A Stirling couple have donated £100,000 to help support the work of Raploch’s Big Noise orchestra.

Coatbridge-born entrepreneur Tom Cox and his wife Alix McNicol-Cox are no strangers to good causes. The Stirling-based couple have donated over £1million pounds to a large number of deserving charities over the last few years and have spent a lot of time selecting the right organisations to support.

Supporting Big Noise however was “an easy decision” said Tom.

“I am not sure people realise the full extent of the work this orchestra does. It goes way beyond simply free music
lessons to something genuinely transformative, not just for a few children but for huge numbers. For me, it took about five seconds. I just got it, and it is a privilege to support this fantastic idea that originated in the poorer areas of Caracas and is now being delivered here in Stirling and in many other parts of the world.

“I hope there are others in Scotland that can also get behind this musical phenomenon. This programme will be truly life-changing for the children involved.”

Alix McNicol­-Cox said: “We have been so impressed by everything we have seen of Big Noise. The whole community seems electrified by this new generation of musicians growing up in its midst.  We are thrilled to be able to support that.”

Big Noise Raploch was launched in 2008 by the charity Sistema Scotland and was supported almost entirely by privately raised money in its first five years.

Sistema Scotland CEO Nicola Killean said: “We have a wonderful partnership with Stirling Council which now provides over 50% of the funding but we also rely a great deal on private support including money from players of the People’s Postcode Lottery and a number of trusts, foundations and individuals. Tom and Alix are the first individuals in the Stirling area to make such a substantial donation. We are very grateful. Wherever it comes from, money spent on Big Noise is an investment in the future of the children and the community.”

“We aim to give the children confidence, ambition and resilience to equip them for success across all areas of their lives.”

Big Noise Raploch currently works with 470 children and young people from babies to teenagers. A second centre was opened in Glasgow’s Govanhill in 2013 with a third launching in Aberdeen’s Torry next year.

The non-musical impacts of Big Noise are currently being assessed by the Glasgow Centre for Population Health, with inputs from Education Scotland, Audit Scotland and Glasgow Caledonia University. First major findings are expected in the Spring with plans to follow the children well into adulthood.

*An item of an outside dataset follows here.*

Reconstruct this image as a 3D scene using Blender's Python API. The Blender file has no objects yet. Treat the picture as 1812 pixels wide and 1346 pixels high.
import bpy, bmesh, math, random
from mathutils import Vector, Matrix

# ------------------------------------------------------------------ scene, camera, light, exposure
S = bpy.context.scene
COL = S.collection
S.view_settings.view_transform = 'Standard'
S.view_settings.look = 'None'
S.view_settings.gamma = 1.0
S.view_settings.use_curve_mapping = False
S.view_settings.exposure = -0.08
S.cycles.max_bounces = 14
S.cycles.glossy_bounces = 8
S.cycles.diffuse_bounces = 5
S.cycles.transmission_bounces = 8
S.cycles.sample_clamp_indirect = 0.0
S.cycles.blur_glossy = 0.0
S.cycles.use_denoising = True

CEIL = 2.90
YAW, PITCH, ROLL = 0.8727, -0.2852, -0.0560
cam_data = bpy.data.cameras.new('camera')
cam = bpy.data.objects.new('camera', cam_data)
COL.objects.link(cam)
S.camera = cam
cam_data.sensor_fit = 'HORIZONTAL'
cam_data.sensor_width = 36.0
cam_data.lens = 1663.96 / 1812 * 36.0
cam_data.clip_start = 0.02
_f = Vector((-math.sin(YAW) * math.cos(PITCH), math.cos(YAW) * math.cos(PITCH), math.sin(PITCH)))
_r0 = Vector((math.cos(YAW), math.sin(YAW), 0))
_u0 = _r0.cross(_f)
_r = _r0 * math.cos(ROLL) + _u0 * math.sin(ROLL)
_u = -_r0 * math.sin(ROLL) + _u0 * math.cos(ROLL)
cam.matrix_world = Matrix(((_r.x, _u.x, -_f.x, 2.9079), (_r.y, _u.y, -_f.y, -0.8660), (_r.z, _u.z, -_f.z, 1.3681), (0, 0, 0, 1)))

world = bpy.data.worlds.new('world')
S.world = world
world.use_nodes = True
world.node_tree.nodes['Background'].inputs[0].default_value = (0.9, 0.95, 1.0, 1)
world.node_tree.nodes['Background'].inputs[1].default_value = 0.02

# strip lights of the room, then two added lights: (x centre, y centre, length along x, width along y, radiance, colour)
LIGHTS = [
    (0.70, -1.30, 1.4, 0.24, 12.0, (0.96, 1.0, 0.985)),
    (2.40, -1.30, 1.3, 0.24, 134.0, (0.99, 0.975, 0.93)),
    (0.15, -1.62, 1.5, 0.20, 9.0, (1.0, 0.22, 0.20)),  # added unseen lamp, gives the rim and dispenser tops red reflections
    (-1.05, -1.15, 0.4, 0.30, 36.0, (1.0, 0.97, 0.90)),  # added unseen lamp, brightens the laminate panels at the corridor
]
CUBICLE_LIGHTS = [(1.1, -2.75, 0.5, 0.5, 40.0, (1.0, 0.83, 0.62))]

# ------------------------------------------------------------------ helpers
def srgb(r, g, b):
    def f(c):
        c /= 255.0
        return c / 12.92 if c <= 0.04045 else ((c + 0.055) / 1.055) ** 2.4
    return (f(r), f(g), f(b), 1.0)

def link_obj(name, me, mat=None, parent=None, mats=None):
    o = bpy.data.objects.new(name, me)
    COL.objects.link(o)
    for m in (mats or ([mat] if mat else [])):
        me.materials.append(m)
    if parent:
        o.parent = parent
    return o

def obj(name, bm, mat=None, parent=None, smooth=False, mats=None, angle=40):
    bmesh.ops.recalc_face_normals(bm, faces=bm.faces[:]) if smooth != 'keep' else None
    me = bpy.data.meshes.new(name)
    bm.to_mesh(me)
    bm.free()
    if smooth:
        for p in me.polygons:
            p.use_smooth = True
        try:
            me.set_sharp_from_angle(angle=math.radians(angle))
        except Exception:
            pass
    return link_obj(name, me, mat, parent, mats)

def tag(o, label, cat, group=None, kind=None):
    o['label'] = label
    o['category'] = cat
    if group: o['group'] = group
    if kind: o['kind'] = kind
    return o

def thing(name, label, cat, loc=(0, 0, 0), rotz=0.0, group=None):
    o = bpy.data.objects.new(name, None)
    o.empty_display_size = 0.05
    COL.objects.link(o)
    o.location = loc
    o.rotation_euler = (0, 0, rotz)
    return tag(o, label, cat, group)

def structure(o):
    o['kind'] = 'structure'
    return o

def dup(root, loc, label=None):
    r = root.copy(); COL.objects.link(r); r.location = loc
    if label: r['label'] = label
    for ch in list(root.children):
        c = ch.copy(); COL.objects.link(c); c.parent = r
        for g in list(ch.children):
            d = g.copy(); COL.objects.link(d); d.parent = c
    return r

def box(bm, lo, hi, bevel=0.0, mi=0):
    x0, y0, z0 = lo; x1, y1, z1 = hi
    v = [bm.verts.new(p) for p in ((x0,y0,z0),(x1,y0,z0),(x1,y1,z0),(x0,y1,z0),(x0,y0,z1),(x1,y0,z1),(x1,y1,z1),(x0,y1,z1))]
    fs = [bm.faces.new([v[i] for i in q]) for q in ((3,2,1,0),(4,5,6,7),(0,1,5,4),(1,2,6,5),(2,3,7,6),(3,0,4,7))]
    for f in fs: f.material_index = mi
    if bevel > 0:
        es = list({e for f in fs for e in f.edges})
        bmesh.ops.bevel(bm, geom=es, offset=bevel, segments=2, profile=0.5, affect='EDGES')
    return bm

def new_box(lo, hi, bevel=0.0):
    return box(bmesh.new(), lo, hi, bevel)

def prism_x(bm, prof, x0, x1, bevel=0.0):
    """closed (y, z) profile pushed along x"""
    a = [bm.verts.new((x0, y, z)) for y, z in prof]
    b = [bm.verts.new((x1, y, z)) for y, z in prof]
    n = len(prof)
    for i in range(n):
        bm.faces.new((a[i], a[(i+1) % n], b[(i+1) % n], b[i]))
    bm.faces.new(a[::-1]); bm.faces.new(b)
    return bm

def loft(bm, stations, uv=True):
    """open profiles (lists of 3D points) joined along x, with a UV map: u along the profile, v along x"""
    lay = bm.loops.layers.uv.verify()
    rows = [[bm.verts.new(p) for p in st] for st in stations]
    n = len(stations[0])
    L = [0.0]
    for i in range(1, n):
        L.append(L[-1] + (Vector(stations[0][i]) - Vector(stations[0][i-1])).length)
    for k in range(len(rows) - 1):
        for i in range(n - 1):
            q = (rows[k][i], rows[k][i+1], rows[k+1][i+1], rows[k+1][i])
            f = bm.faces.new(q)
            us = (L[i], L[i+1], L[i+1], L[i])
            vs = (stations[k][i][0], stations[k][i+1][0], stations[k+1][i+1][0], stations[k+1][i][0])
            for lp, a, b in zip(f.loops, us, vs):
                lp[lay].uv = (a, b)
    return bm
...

An earlier Scottish Government evaluation published in 2011 found: “there is evidence that Big Noise is having a positive impact on children’s personal and social development, including increased confidence, self esteem, a sense of achievement and pride, improved social skills, team working skills and expanded social networks. For those children with special educational needs, behaviour issues or unsettled home lives, particular benefits include a sense of belonging, improved ability to concentrate and focus on a task, a sense of responsibility and positive behaviour change.”